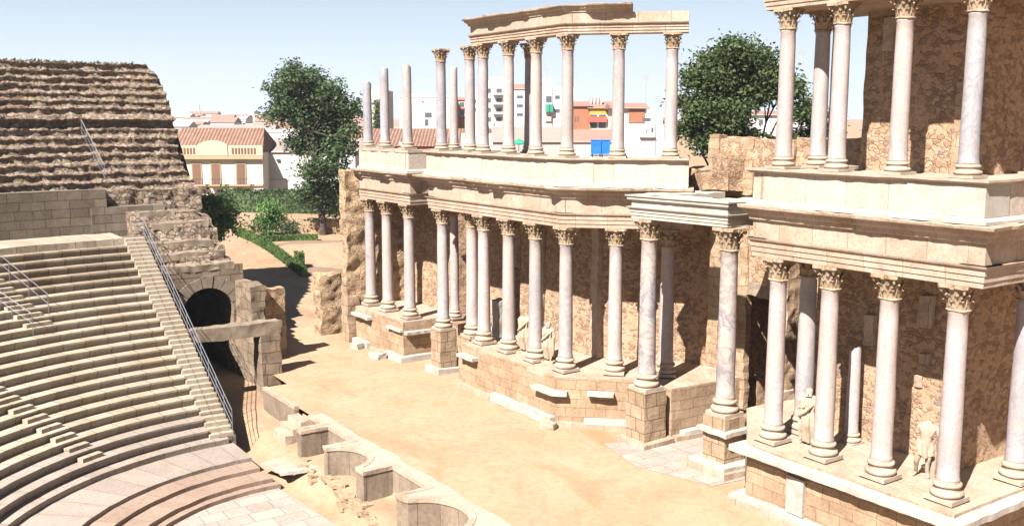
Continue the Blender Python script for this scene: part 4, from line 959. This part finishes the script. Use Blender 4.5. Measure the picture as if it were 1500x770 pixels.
# ------------------------------------------------------------------ trees, shrubs and hedges
def leaf(mb, c, size, rr):
    d = Vector((rr.gauss(0, 1), rr.gauss(0, 1), rr.gauss(0, 0.7))).normalized(); s_ = d.cross(Vector((rr.gauss(0, 1), rr.gauss(0, 1), rr.gauss(0, 1)))).normalized()
    q = mb.add([c - d * size, c + s_ * size * 0.5, c + d * size, c - s_ * size * 0.5]); mb.face([q, q + 1, q + 2, q + 3])
def foliage(lobes, n_clump, n_leaf, size, seed, clump=0.45):
    rr = random.Random(seed); mb = MB(); tips = []
    vol = sum(l[1] * l[1] for l in lobes)
    for c, R in lobes:
        for k in range(max(3, int(n_clump * R * R / vol))):
            d = Vector((rr.gauss(0, 1), rr.gauss(0, 1), rr.gauss(0, 1))).normalized() * R * (rr.random() ** 0.45) * rr.uniform(0.75, 1.12)
            p = c + Vector((d.x, d.y, d.z * 0.82))
            if noise.noise(p * (0.9 / max(0.6, R * 0.45)) + Vector((seed, 0, 0))) < -0.08: continue
            tips.append(p); cr = clump * rr.uniform(0.6, 1.3)
            for _ in range(n_leaf):
                leaf(mb, p + Vector((rr.gauss(0, cr), rr.gauss(0, cr), rr.gauss(0, cr * 0.6))), size * rr.uniform(0.6, 1.3), rr)
    return mb, tips
def tree(name, label, cat, base, lobes, n_clump, n_leaf, size, trunk_r, mat, seed, fork=0.3, group=None, limbs=14):
    o = thing(name, label, cat, base, group); rr = random.Random(seed)
    mb, tips = foliage(lobes, n_clump, n_leaf, size, seed); mb.build('crown', mat, o, fix=False)
    tops = max(lobes, key=lambda l: l[0].z)[0]; b0 = Vector(base)
    cx = sum((l[0] for l in lobes), Vector()) / len(lobes)
    pts = [b0 + Vector((0, 0, -0.3)), b0.lerp(cx, 0.35) + Vector((rr.uniform(-.15, .15), rr.uniform(-.15, .15), 0)), b0.lerp(cx, 0.8), cx.lerp(tops, 0.6), tops]
    mb = MB(); mb.tube(pts, [trunk_r * 1.25, trunk_r, trunk_r * 0.75, trunk_r * 0.4, 0.03], 9); mb.build('trunk', M['bark'], o, smooth=60)
    mb = MB()
    for c, R in lobes:
        a = pts[1].lerp(pts[3], rr.uniform(0.1, 0.8)); m_ = a.lerp(c, 0.55) + Vector((0, 0, -0.12 * (c - a).length))
        mb.tube([a, m_, c], [trunk_r * 0.42, trunk_r * 0.25, 0.035], 6)
        for _ in range(3): mb.tube([m_.lerp(c, 0.5), c + Vector((rr.gauss(0, 1), rr.gauss(0, 1), rr.gauss(0, .7))).normalized() * R * 0.8], [trunk_r * 0.14, 0.015], 5)
    mb.build('limbs', M['bark'], o, smooth=60); return o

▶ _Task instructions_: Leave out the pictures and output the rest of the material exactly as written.

▶ _Solved exercise_:
Continue the Blender Python script for this scene: part 4, from line 959. This part finishes the script. Use Blender 4.5. Measure the picture as if it were 1500x770 pixels.
# ------------------------------------------------------------------ trees, shrubs and hedges
def leaf(mb, c, size, rr):
    d = Vector((rr.gauss(0, 1), rr.gauss(0, 1), rr.gauss(0, 0.7))).normalized(); s_ = d.cross(Vector((rr.gauss(0, 1), rr.gauss(0, 1), rr.gauss(0, 1)))).normalized()
    q = mb.add([c - d * size, c + s_ * size * 0.5, c + d * size, c - s_ * size * 0.5]); mb.face([q, q + 1, q + 2, q + 3])
def foliage(lobes, n_clump, n_leaf, size, seed, clump=0.45):
    rr = random.Random(seed); mb = MB(); tips = []
    vol = sum(l[1] * l[1] for l in lobes)
    for c, R in lobes:
        for k in range(max(3, int(n_clump * R * R / vol))):
            d = Vector((rr.gauss(0, 1), rr.gauss(0, 1), rr.gauss(0, 1))).normalized() * R * (rr.random() ** 0.45) * rr.uniform(0.75, 1.12)
            p = c + Vector((d.x, d.y, d.z * 0.82))
            if noise.noise(p * (0.9 / max(0.6, R * 0.45)) + Vector((seed, 0, 0))) < -0.08: continue
            tips.append(p); cr = clump * rr.uniform(0.6, 1.3)
            for _ in range(n_leaf):
                leaf(mb, p + Vector((rr.gauss(0, cr), rr.gauss(0, cr), rr.gauss(0, cr * 0.6))), size * rr.uniform(0.6, 1.3), rr)
    return mb, tips
def tree(name, label, cat, base, lobes, n_clump, n_leaf, size, trunk_r, mat, seed, fork=0.3, group=None, limbs=14):
    o = thing(name, label, cat, base, group); rr = random.Random(seed)
    mb, tips = foliage(lobes, n_clump, n_leaf, size, seed); mb.build('crown', mat, o, fix=False)
    tops = max(lobes, key=lambda l: l[0].z)[0]; b0 = Vector(base)
    cx = sum((l[0] for l in lobes), Vector()) / len(lobes)
    pts = [b0 + Vector((0, 0, -0.3)), b0.lerp(cx, 0.35) + Vector((rr.uniform(-.15, .15), rr.uniform(-.15, .15), 0)), b0.lerp(cx, 0.8), cx.lerp(tops, 0.6), tops]
    mb = MB(); mb.tube(pts, [trunk_r * 1.25, trunk_r, trunk_r * 0.75, trunk_r * 0.4, 0.03], 9); mb.build('trunk', M['bark'], o, smooth=60)
    mb = MB()
    for c, R in lobes:
        a = pts[1].lerp(pts[3], rr.uniform(0.1, 0.8)); m_ = a.lerp(c, 0.55) + Vector((0, 0, -0.12 * (c - a).length))
        mb.tube([a, m_, c], [trunk_r * 0.42, trunk_r * 0.25, 0.035], 6)
        for _ in range(3): mb.tube([m_.lerp(c, 0.5), c + Vector((rr.gauss(0, 1), rr.gauss(0, 1), rr.gauss(0, .7))).normalized() * R * 0.8], [trunk_r * 0.14, 0.015], 5)
    mb.build('limbs', M['bark'], o, smooth=60); return o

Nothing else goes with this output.